#### Task requirements
Write each line out again exactly as written.

[BEGIN]

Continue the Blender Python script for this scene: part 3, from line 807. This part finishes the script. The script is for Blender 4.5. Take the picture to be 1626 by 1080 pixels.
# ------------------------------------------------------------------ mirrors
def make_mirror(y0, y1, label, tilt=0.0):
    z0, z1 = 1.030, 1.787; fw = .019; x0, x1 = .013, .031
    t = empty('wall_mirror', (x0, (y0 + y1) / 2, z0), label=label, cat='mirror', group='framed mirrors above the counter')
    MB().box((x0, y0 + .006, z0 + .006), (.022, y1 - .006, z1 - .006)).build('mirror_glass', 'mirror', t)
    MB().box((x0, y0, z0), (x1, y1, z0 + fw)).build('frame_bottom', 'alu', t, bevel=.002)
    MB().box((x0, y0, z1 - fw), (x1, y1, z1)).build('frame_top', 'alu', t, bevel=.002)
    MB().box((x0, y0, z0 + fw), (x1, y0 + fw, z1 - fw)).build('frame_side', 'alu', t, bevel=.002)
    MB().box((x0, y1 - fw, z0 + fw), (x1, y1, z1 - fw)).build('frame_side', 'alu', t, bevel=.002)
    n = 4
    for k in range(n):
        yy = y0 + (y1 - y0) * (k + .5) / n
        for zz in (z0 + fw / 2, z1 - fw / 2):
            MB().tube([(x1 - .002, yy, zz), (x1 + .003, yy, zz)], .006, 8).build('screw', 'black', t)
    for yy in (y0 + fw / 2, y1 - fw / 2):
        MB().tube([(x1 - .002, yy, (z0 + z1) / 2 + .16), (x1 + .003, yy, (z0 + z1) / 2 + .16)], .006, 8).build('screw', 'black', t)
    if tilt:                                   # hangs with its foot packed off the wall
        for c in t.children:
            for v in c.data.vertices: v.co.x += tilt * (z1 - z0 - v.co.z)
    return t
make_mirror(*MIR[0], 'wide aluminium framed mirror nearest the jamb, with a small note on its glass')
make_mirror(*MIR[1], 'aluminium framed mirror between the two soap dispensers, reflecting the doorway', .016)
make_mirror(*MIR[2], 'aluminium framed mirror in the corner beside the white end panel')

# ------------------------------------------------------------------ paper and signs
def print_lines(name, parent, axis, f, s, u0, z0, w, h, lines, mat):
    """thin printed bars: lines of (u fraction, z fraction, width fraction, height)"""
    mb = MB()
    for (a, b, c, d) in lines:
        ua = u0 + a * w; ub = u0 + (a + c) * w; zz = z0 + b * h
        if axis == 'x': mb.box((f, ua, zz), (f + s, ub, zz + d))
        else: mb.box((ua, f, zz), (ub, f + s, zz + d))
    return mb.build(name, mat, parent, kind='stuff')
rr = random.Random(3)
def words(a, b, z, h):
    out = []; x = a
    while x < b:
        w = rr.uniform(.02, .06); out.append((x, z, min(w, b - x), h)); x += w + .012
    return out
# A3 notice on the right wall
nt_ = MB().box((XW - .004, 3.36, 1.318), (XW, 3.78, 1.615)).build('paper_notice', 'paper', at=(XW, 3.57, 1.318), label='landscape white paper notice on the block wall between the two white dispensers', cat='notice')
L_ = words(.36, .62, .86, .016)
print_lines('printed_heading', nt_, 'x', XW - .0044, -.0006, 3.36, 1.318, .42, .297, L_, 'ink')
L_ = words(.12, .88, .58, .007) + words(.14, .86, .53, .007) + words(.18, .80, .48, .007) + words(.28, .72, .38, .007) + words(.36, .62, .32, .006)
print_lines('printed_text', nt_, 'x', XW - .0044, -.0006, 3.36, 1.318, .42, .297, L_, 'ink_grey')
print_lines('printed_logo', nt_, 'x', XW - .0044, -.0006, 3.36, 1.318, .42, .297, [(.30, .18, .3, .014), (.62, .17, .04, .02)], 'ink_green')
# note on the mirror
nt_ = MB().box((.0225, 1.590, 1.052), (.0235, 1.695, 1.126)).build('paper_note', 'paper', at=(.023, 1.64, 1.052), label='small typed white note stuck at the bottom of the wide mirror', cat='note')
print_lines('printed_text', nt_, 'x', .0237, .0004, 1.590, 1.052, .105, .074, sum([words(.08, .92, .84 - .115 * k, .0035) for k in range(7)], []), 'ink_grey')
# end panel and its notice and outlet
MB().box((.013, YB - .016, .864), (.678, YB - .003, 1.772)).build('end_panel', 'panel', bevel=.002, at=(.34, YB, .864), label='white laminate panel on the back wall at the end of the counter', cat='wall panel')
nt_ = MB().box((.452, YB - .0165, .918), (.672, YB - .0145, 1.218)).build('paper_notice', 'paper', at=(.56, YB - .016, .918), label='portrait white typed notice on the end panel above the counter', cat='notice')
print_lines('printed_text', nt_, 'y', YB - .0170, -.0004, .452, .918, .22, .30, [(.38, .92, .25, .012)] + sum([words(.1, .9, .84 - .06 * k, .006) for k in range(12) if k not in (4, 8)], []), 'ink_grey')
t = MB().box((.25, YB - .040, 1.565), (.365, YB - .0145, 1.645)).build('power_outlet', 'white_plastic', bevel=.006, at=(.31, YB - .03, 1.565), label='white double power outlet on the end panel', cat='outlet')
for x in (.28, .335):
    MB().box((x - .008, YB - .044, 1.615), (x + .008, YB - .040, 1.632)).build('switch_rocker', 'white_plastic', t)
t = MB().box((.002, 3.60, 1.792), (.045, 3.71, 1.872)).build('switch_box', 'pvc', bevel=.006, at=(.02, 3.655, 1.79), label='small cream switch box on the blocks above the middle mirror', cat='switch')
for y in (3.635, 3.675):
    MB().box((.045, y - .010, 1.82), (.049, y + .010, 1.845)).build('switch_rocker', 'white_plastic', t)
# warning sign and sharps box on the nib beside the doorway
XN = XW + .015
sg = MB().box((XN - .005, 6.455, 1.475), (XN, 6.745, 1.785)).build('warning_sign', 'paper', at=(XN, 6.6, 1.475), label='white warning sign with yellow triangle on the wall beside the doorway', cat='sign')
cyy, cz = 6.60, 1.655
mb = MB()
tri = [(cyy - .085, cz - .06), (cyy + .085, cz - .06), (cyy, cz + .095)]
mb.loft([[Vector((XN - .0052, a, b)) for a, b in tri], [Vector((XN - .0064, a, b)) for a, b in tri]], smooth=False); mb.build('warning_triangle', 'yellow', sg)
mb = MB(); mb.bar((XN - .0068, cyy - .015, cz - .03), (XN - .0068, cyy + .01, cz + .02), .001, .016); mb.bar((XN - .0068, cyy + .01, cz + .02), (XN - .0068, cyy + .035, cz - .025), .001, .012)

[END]

#### Result
Continue the Blender Python script for this scene: part 3, from line 807. This part finishes the script. The script is for Blender 4.5. Take the picture to be 1626 by 1080 pixels.
# ------------------------------------------------------------------ mirrors
def make_mirror(y0, y1, label, tilt=0.0):
    z0, z1 = 1.030, 1.787; fw = .019; x0, x1 = .013, .031
    t = empty('wall_mirror', (x0, (y0 + y1) / 2, z0), label=label, cat='mirror', group='framed mirrors above the counter')
    MB().box((x0, y0 + .006, z0 + .006), (.022, y1 - .006, z1 - .006)).build('mirror_glass', 'mirror', t)
    MB().box((x0, y0, z0), (x1, y1, z0 + fw)).build('frame_bottom', 'alu', t, bevel=.002)
    MB().box((x0, y0, z1 - fw), (x1, y1, z1)).build('frame_top', 'alu', t, bevel=.002)
    MB().box((x0, y0, z0 + fw), (x1, y0 + fw, z1 - fw)).build('frame_side', 'alu', t, bevel=.002)
    MB().box((x0, y1 - fw, z0 + fw), (x1, y1, z1 - fw)).build('frame_side', 'alu', t, bevel=.002)
    n = 4
    for k in range(n):
        yy = y0 + (y1 - y0) * (k + .5) / n
        for zz in (z0 + fw / 2, z1 - fw / 2):
            MB().tube([(x1 - .002, yy, zz), (x1 + .003, yy, zz)], .006, 8).build('screw', 'black', t)
    for yy in (y0 + fw / 2, y1 - fw / 2):
        MB().tube([(x1 - .002, yy, (z0 + z1) / 2 + .16), (x1 + .003, yy, (z0 + z1) / 2 + .16)], .006, 8).build('screw', 'black', t)
    if tilt:                                   # hangs with its foot packed off the wall
        for c in t.children:
            for v in c.data.vertices: v.co.x += tilt * (z1 - z0 - v.co.z)
    return t
make_mirror(*MIR[0], 'wide aluminium framed mirror nearest the jamb, with a small note on its glass')
make_mirror(*MIR[1], 'aluminium framed mirror between the two soap dispensers, reflecting the doorway', .016)
make_mirror(*MIR[2], 'aluminium framed mirror in the corner beside the white end panel')

# ------------------------------------------------------------------ paper and signs
def print_lines(name, parent, axis, f, s, u0, z0, w, h, lines, mat):
    """thin printed bars: lines of (u fraction, z fraction, width fraction, height)"""
    mb = MB()
    for (a, b, c, d) in lines:
        ua = u0 + a * w; ub = u0 + (a + c) * w; zz = z0 + b * h
        if axis == 'x': mb.box((f, ua, zz), (f + s, ub, zz + d))
        else: mb.box((ua, f, zz), (ub, f + s, zz + d))
    return mb.build(name, mat, parent, kind='stuff')
rr = random.Random(3)
def words(a, b, z, h):
    out = []; x = a
    while x < b:
        w = rr.uniform(.02, .06); out.append((x, z, min(w, b - x), h)); x += w + .012
    return out
# A3 notice on the right wall
nt_ = MB().box((XW - .004, 3.36, 1.318), (XW, 3.78, 1.615)).build('paper_notice', 'paper', at=(XW, 3.57, 1.318), label='landscape white paper notice on the block wall between the two white dispensers', cat='notice')
L_ = words(.36, .62, .86, .016)
print_lines('printed_heading', nt_, 'x', XW - .0044, -.0006, 3.36, 1.318, .42, .297, L_, 'ink')
L_ = words(.12, .88, .58, .007) + words(.14, .86, .53, .007) + words(.18, .80, .48, .007) + words(.28, .72, .38, .007) + words(.36, .62, .32, .006)
print_lines('printed_text', nt_, 'x', XW - .0044, -.0006, 3.36, 1.318, .42, .297, L_, 'ink_grey')
print_lines('printed_logo', nt_, 'x', XW - .0044, -.0006, 3.36, 1.318, .42, .297, [(.30, .18, .3, .014), (.62, .17, .04, .02)], 'ink_green')
# note on the mirror
nt_ = MB().box((.0225, 1.590, 1.052), (.0235, 1.695, 1.126)).build('paper_note', 'paper', at=(.023, 1.64, 1.052), label='small typed white note stuck at the bottom of the wide mirror', cat='note')
print_lines('printed_text', nt_, 'x', .0237, .0004, 1.590, 1.052, .105, .074, sum([words(.08, .92, .84 - .115 * k, .0035) for k in range(7)], []), 'ink_grey')
# end panel and its notice and outlet
MB().box((.013, YB - .016, .864), (.678, YB - .003, 1.772)).build('end_panel', 'panel', bevel=.002, at=(.34, YB, .864), label='white laminate panel on the back wall at the end of the counter', cat='wall panel')
nt_ = MB().box((.452, YB - .0165, .918), (.672, YB - .0145, 1.218)).build('paper_notice', 'paper', at=(.56, YB - .016, .918), label='portrait white typed notice on the end panel above the counter', cat='notice')
print_lines('printed_text', nt_, 'y', YB - .0170, -.0004, .452, .918, .22, .30, [(.38, .92, .25, .012)] + sum([words(.1, .9, .84 - .06 * k, .006) for k in range(12) if k not in (4, 8)], []), 'ink_grey')
t = MB().box((.25, YB - .040, 1.565), (.365, YB - .0145, 1.645)).build('power_outlet', 'white_plastic', bevel=.006, at=(.31, YB - .03, 1.565), label='white double power outlet on the end panel', cat='outlet')
for x in (.28, .335):
    MB().box((x - .008, YB - .044, 1.615), (x + .008, YB - .040, 1.632)).build('switch_rocker', 'white_plastic', t)
t = MB().box((.002, 3.60, 1.792), (.045, 3.71, 1.872)).build('switch_box', 'pvc', bevel=.006, at=(.02, 3.655, 1.79), label='small cream switch box on the blocks above the middle mirror', cat='switch')
for y in (3.635, 3.675):
    MB().box((.045, y - .010, 1.82), (.049, y + .010, 1.845)).build('switch_rocker', 'white_plastic', t)
# warning sign and sharps box on the nib beside the doorway
XN = XW + .015
sg = MB().box((XN - .005, 6.455, 1.475), (XN, 6.745, 1.785)).build('warning_sign', 'paper', at=(XN, 6.6, 1.475), label='white warning sign with yellow triangle on the wall beside the doorway', cat='sign')
cyy, cz = 6.60, 1.655
mb = MB()
tri = [(cyy - .085, cz - .06), (cyy + .085, cz - .06), (cyy, cz + .095)]
mb.loft([[Vector((XN - .0052, a, b)) for a, b in tri], [Vector((XN - .0064, a, b)) for a, b in tri]], smooth=False); mb.build('warning_triangle', 'yellow', sg)
mb = MB(); mb.bar((XN - .0068, cyy - .015, cz - .03), (XN - .0068, cyy + .01, cz + .02), .001, .016); mb.bar((XN - .0068, cyy + .01, cz + .02), (XN - .0068, cyy + .035, cz - .025), .001, .012)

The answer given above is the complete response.